Marta Perroni
Visual Artist
Marta Perroni (Lecco, 1987) is a visual artist based in Naples. Following a background in the humanities—with a Degree in Modern Literature, a two-year diploma in Narrative Journalism, and a Master’s in Journalistic Criticism—she worked in the fields of journalism, cultural communication, and museum education (Le Nuvole, Pompeii Children’s Museum). She also earned a Master of Fine Arts (Second-Level Diploma) in Painting from the Academy of Fine Arts in Naples, where, since 2024, she has been a PhD candidate in Art, Music, Science, Territory, and Community.
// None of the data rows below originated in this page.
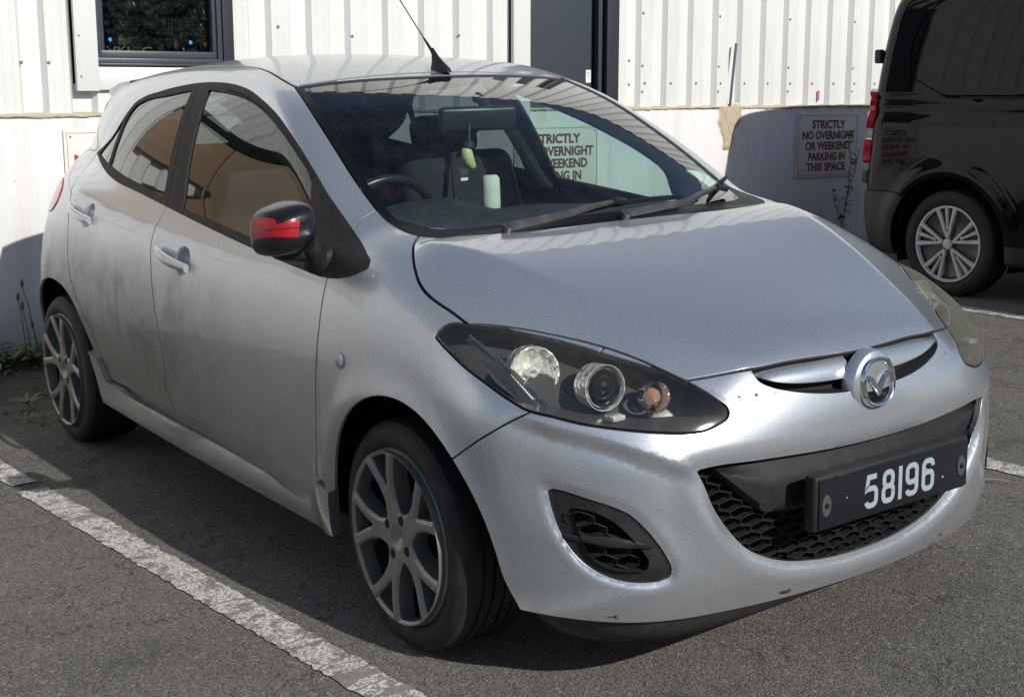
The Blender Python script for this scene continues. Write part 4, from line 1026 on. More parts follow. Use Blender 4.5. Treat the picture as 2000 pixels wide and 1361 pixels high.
# dark hinge well beside the left end of the bonnet
az = zt(-1.03, .02)
rows = [[(-1.03+.055*k*math.cos(t)-dx, .02+.022*k*math.sin(t), az+h_) for t in np.linspace(0, 2*math.pi, 19)[:-1]] for k, h_, dx in ((1.0, -.004, 0), (.92, .008, .002), (.55, .030, .018), (.30, .052, .034), (.18, .075, .052))]
ant = MB().grid(rows, wrap=True).build('aerial_base', M['blackplastic'], car, ang=50)
MB().tube([(-1.075, .02, az+.060), (-1.105, .02, az+.088), (-1.13, .02, az+.110)], [.0055, .0045, .0028], 10).tube([(-1.12, .02, az+.101), (-1.58, .02, az+.52)], .0019, 8).build('aerial_rod', M['blackplastic'], ant)
rows = []
for yy in np.linspace(-.44, .44, 25):
    k = abs(yy)/.44; xt = -2.885+.075*k**3; xr = -2.56; zz = zt(xr, -abs(yy)*.95)
    zt_e = 1.373-.022*k*k
    rows.append([(xr, yy, zz+.003), ((xr+xt)/2, yy, (zz+zt_e)/2+.010), (xt+.02, yy, zt_e+.002), (xt, yy, zt_e-.008), (xt+.012, yy, zt_e-.024), (xr-.05, yy, zz-.05)])
mb = MB().grid(rows); n_ = len(mb.v); mb.f.append(tuple(range(6))); mb.f.append(tuple(range(n_-6, n_))); mb.build('roof_spoiler', P_, car, ang=50)

# ---- cabin
rows = []
for yy in np.linspace(-.70, .70, 41):
    hood_ = .060*math.exp(-((yy+.37)/.19)**4); mid_ = .016*math.exp(-(yy/.2)**2)
    e = .03*(abs(yy)/.7)**4
    rows.append([(-.13-.25*(yy/.7)**2*.9, yy, .945), (-.25-.20*(yy/.7)**2, yy, .975-e+mid_), (-.42-.1*(yy/.7)**2, yy, .985-e+hood_*.7+mid_), (-.56, yy, .985-e+hood_+mid_), (-.62, yy, .970-e+hood_*1.0+mid_), (-.635, yy, .93-e+hood_*.5), (-.60, yy, .80), (-.58, yy, .5)])
MB().grid(rows).build('dashboard', M['dash'], car, ang=50)
mb = MB()
for k in range(22): yy = -.30+k*.03; mb.box((-.20-.02*(yy/.3)**2, yy, .981), (.012, .014, .006))
mb.build('demister_vent', M['cabin'], car)
st = Matrix.Translation((-.80, -.37, .925)) @ Matrix.Rotation(R(-66), 4, 'Y')
swm = MB().tube([(.185*math.cos(t), .185*math.sin(t), 0) for t in np.linspace(0, 2*math.pi, 49)[:-1]], .0155, 10, True, st)
swm.tube([(0, -.18, 0), (0, -.06, -.02), (0, .06, -.02), (0, .18, 0)], [.014, .03, .03, .014], 8, False, st).tube([(0, 0, -.03), (-.17, 0, 0)], [.04, .02], 8, False, st).box((0, 0, -.02), (.12, .14, .05), st)
swm.build('steering_wheel', M['gloss'] if 'gloss' in M else M['cabin'], car, ang=60)
def rbox(name, c, d, rot, mat, b=.05, parent=car):
    return MB().box((0, 0, 0), d).build(name, mat, parent, bevel=b, seg=4, ang=60), c, rot
def put(name, c, d, rx, mat, b=.05, parent=car):
    o, c, r_ = rbox(name, c, d, rx, mat, b, parent); o.location = c; o.rotation_euler = (0, rx, 0); return o
for yy in (-.36, .36):
    seat = put('front_seat', (-1.12, yy, .52), (.52, .50, .17), R(-6), M['cloth'], .06)
    b_ = put('backrest', (-1.41, yy, .82), (.15, .50, .60), R(-20), M['cloth'], .06)
    h_ = put('headrest', (-1.545, yy, 1.165), (.10, .27, .15), R(-14), M['cloth'], .045)
    for q2 in (-.07, .07): MB().tube([(-1.52, yy+q2, 1.06), (-1.54, yy+q2, 1.12)], .007, 8).build('headrest_post', M['steel'], car)
put('rear_seat', (-2.02, 0, .52), (.52, 1.26, .18), R(-6), M['cloth'], .06); put('rear_backrest', (-2.36, 0, .85), (.15, 1.24, .58), R(-22), M['cloth'], .05)
for yy in (-.40, .40): put('rear_headrest', (-2.47, yy, 1.17), (.09, .25, .13), R(-12), M['cloth'], .04)
put('parcel_shelf', (-2.72, 0, .93), (.46, 1.16, .03), 0, M['cabin'], .01)
put('centre_console', (-.85, 0, .55), (.55, .20, .36), R(10), M['cabin'], .03)
put('gear_knob', (-.80, -.02, .82), (.05, .05, .06), 0, M['cabin'], .02)
for sg in (-1, 1):
    rows = []
    for k in np.linspace(0, 1, 9):
        x_ = -1.615+.17*k; z_ = 1.315-.36*k; y_ = bis(lambda a: float(body(np.array([[x_, -a, z_]]))[0]), .25, 1.0)-.018; w_ = .040+.004*k
        rows.append([(x_-w_, sg*(y_+.006), z_), (x_-w_*.7, sg*(y_-.014), z_), (x_+w_*.7, sg*(y_-.014), z_), (x_+w_, sg*(y_+.006), z_)])
    MB().grid(rows).build('pillar_trim', M['beige'], car, ang=60)
    MB().tube([(-1.60, sg*.575, 1.27), (-1.52, sg*.50, 1.19), (-1.40, sg*.30, 1.10), (-1.25, sg*.22, .90), (-1.1, sg*.17, .6)], .012, 6).build('seat_belt', M['cabin'], car)
rm = MB().box((0, 0, 0), (.03, .25, .075)).build('rear_view_mirror', M['mirrorback'] if 'mirrorback' in M else M['dash'], car, bevel=.014, seg=3); rm.location = (-.705, -.065, 1.258); rm.rotation_euler = (0, R(8), R(-14))
MB().tube([(-.70, -.02, 1.265), (-.75, 0, 1.30), (-.80, 0, 1.318)], [.012, .014, .018], 10).build('mirror_stalk', M['cabin'], car)
ca = [(-1.311, .590, 1.350), (-1.186, .600, 1.337), (-1.045, .613, 1.310), (-.929, .628, 1.276), (-.824, .645, 1.237), (-.675, .668, 1.172), (-.580, .680, 1.127), (-.500, .715, 1.03), (-.450, .745, .93)]
cb = [(-1.42, .578, 1.320), (-1.193, .600, 1.262), (-1.012, .625, 1.207), (-.902, .640, 1.167), (-.765, .660, 1.110), (-.672, .680, 1.050), (-.645, .698, .968), (-.60, .71, .94), (-.56, .72, .93)]
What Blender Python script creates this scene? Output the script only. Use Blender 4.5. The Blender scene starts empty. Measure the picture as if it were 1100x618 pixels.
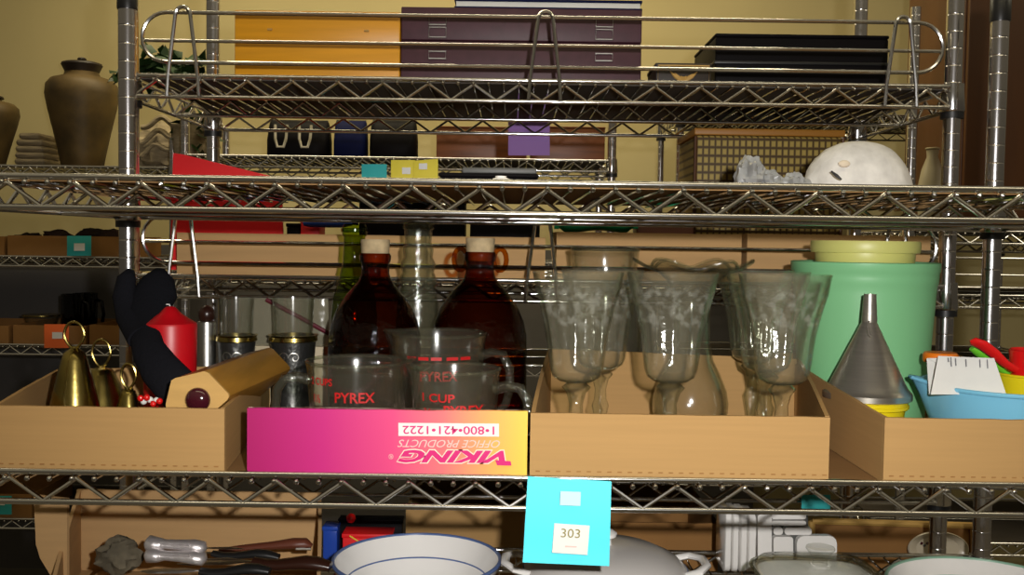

Her practice explores the relationships between the individual, society, and the environment, intertwining with a long-standing family tradition of botanical knowledge. Textile gestures, embroidery, drawing, and participatory practices become languages of memory and transmission through which she investigates how personal and collective histories can be shared, preserved, and transformed.
In 2023, she co-founded the Tras’ Lab studio/workshop in Naples and held her first solo exhibition, Human Micorriza, at the Mondoromulo Gallery in Castelvenere. That same year, she presented the project In-Verticali in a two-person show at the Cap Napoli Est gallery in San Giovanni a Barra. In 2024, she held the solo exhibition Storie disperse: La lirica del frammento at the Santissima Community Hub; the project was selected and published in 2025 by the magazine Where Flowers Bloom and exhibited in the accompanying group show in Locarno. In 2025, she completed a residency at the Lac o Le Mon Foundation in San Cesario di Lecce, held the two-person exhibition Eppure è altro at the UnoBis space in Padua—a work selected for publication in Sphaera Activitatis by Osservatorio Maree—and participated in the exhibition project Quasi Vero at Studio Cervo in Naples. Through February 2026, she took part in the exhibition Tras’ in cap at the Cap Napoli Est gallery, and her solo exhibition Moscacieca: Esercizi per oggetti smarriti is currently on view at the Museo San Giovanni dei Nudi in Naples.